> [Task description]:
Write out the material exactly. Do not include the pictures.

»»

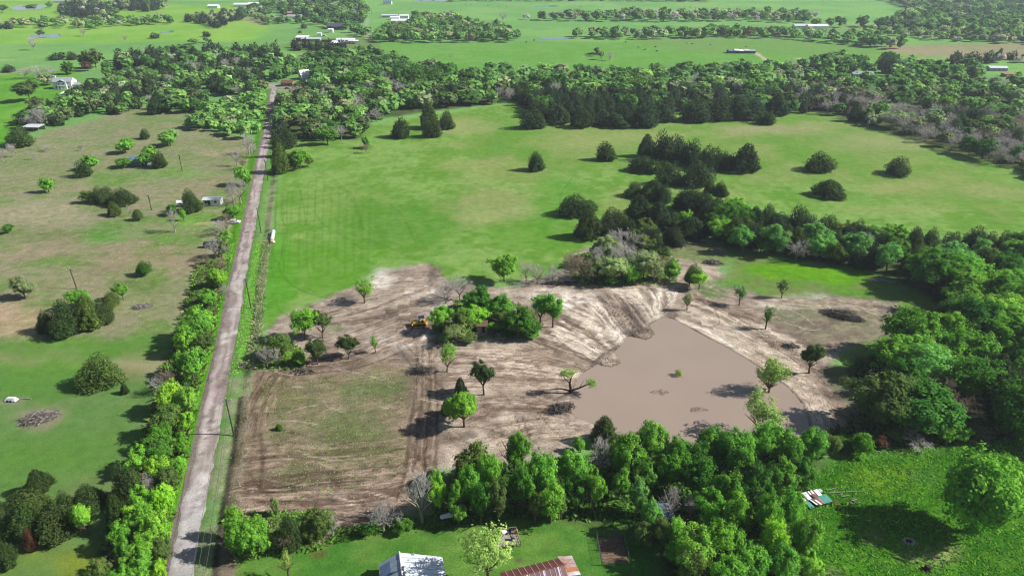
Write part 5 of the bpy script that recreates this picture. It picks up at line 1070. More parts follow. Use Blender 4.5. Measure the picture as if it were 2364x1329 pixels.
# rust red roofed house
r0 = PV(1303, 1303, 4.1); ax = (PV(1200, 1329, 4.1) - r0).normalized() * 11
e0 = PV(1290, 1287, 2.7); dv = e0 - r0; f0 = r0 + Vector((-dv.x, -dv.y, dv.z))
hr_ = empty("house", (r0.x - 4, r0.y - 2, 0)); tag(hr_, "house with a rust red ribbed metal roof at the bottom edge", "house"); L0 = hr_.location.copy(); r0, e0, f0 = r0 - L0, e0 - L0, f0 - L0
sheets(hr_, e0, e0 + ax, r0, r0 + ax, 10, [M_RUST], seam=M_SEAM); sheets(hr_, f0, f0 + ax, r0, r0 + ax, 12, [M_RUSTP], seam=M_SEAM)
for k in (1.2, 4.1, 7.3):
    m = MB(); a = k / 12; m.slab([f0.lerp(f0 + ax, a) + Vector((0, 0, .06)), f0.lerp(f0 + ax, a + .025) + Vector((0, 0, .06)), r0.lerp(r0 + ax, a + .025) + Vector((0, 0, .06)), r0.lerp(r0 + ax, a) + Vector((0, 0, .06))], .02); tag(m.build("paint_streak", M_SEAM, hr_), "white streak of old paint")
m = MB(); m.tube([r0 + Vector((0, 0, .05)), r0 + ax + Vector((0, 0, .05))], .10, 5); m.build("ridge_cap", M_RUST, hr_)
inn = lambda p, c: p + (c - p) * .04
cc_ = (e0 + f0 + ax) / 2; wallbox(hr_, [inn(p, cc_) for p in (e0, f0, f0 + ax, e0 + ax)], 0, 2.6, M_BROWNW)
m = MB(); m.add([inn(e0, cc_), inn(f0, cc_), inn(r0, cc_) + Vector((0, 0, -.1))], [(0, 1, 2)]); m.build("gable", M_BROWNW, hr_)
k = [PV(1287, 1283, 2.55) - L0, PV(1320, 1281, 2.55) - L0, PV(1341, 1325, 2.55) - L0, PV(1311, 1329, 2.55) - L0]
pr = empty("porch", (0, 0, 0)); pr.parent = hr_
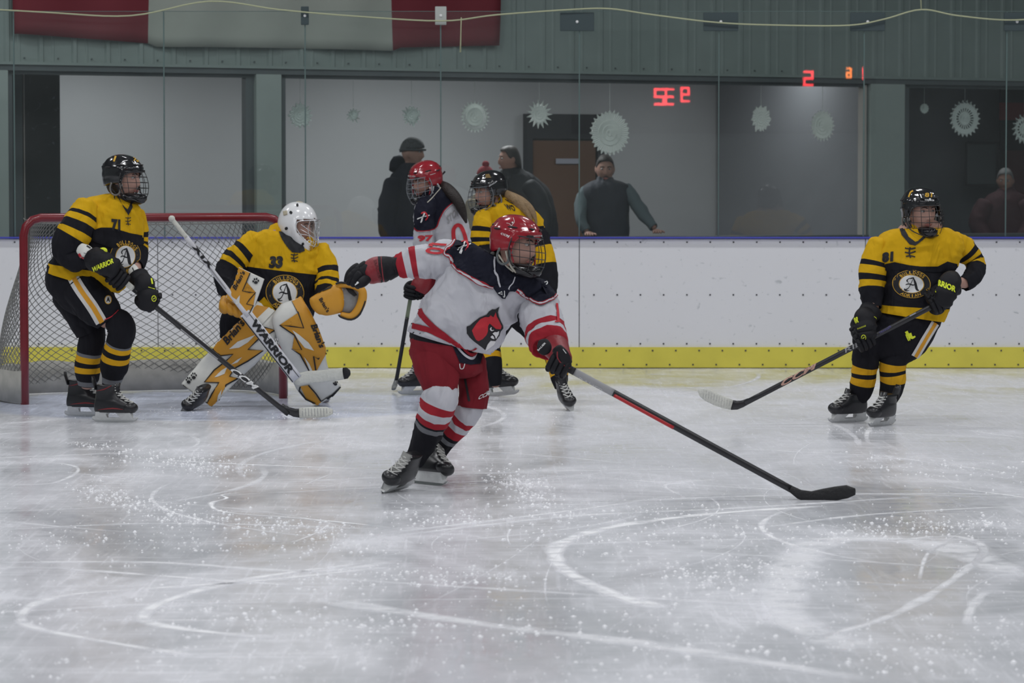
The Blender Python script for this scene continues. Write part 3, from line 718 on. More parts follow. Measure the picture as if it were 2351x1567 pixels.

««

> [Full response]:
Write part 5 of the bpy script that recreates this picture. It picks up at line 1070. More parts follow. Use Blender 4.5. Measure the picture as if it were 2364x1329 pixels.
# rust red roofed house
r0 = PV(1303, 1303, 4.1); ax = (PV(1200, 1329, 4.1) - r0).normalized() * 11
e0 = PV(1290, 1287, 2.7); dv = e0 - r0; f0 = r0 + Vector((-dv.x, -dv.y, dv.z))
hr_ = empty("house", (r0.x - 4, r0.y - 2, 0)); tag(hr_, "house with a rust red ribbed metal roof at the bottom edge", "house"); L0 = hr_.location.copy(); r0, e0, f0 = r0 - L0, e0 - L0, f0 - L0
sheets(hr_, e0, e0 + ax, r0, r0 + ax, 10, [M_RUST], seam=M_SEAM); sheets(hr_, f0, f0 + ax, r0, r0 + ax, 12, [M_RUSTP], seam=M_SEAM)
for k in (1.2, 4.1, 7.3):
    m = MB(); a = k / 12; m.slab([f0.lerp(f0 + ax, a) + Vector((0, 0, .06)), f0.lerp(f0 + ax, a + .025) + Vector((0, 0, .06)), r0.lerp(r0 + ax, a + .025) + Vector((0, 0, .06)), r0.lerp(r0 + ax, a) + Vector((0, 0, .06))], .02); tag(m.build("paint_streak", M_SEAM, hr_), "white streak of old paint")
m = MB(); m.tube([r0 + Vector((0, 0, .05)), r0 + ax + Vector((0, 0, .05))], .10, 5); m.build("ridge_cap", M_RUST, hr_)
inn = lambda p, c: p + (c - p) * .04
cc_ = (e0 + f0 + ax) / 2; wallbox(hr_, [inn(p, cc_) for p in (e0, f0, f0 + ax, e0 + ax)], 0, 2.6, M_BROWNW)
m = MB(); m.add([inn(e0, cc_), inn(f0, cc_), inn(r0, cc_) + Vector((0, 0, -.1))], [(0, 1, 2)]); m.build("gable", M_BROWNW, hr_)
k = [PV(1287, 1283, 2.55) - L0, PV(1320, 1281, 2.55) - L0, PV(1341, 1325, 2.55) - L0, PV(1311, 1329, 2.55) - L0]
pr = empty("porch", (0, 0, 0)); pr.parent = hr_
The Blender Python script for this scene continues. Write part 3, from line 718 on. More parts follow. Measure the picture as if it were 2351x1567 pixels.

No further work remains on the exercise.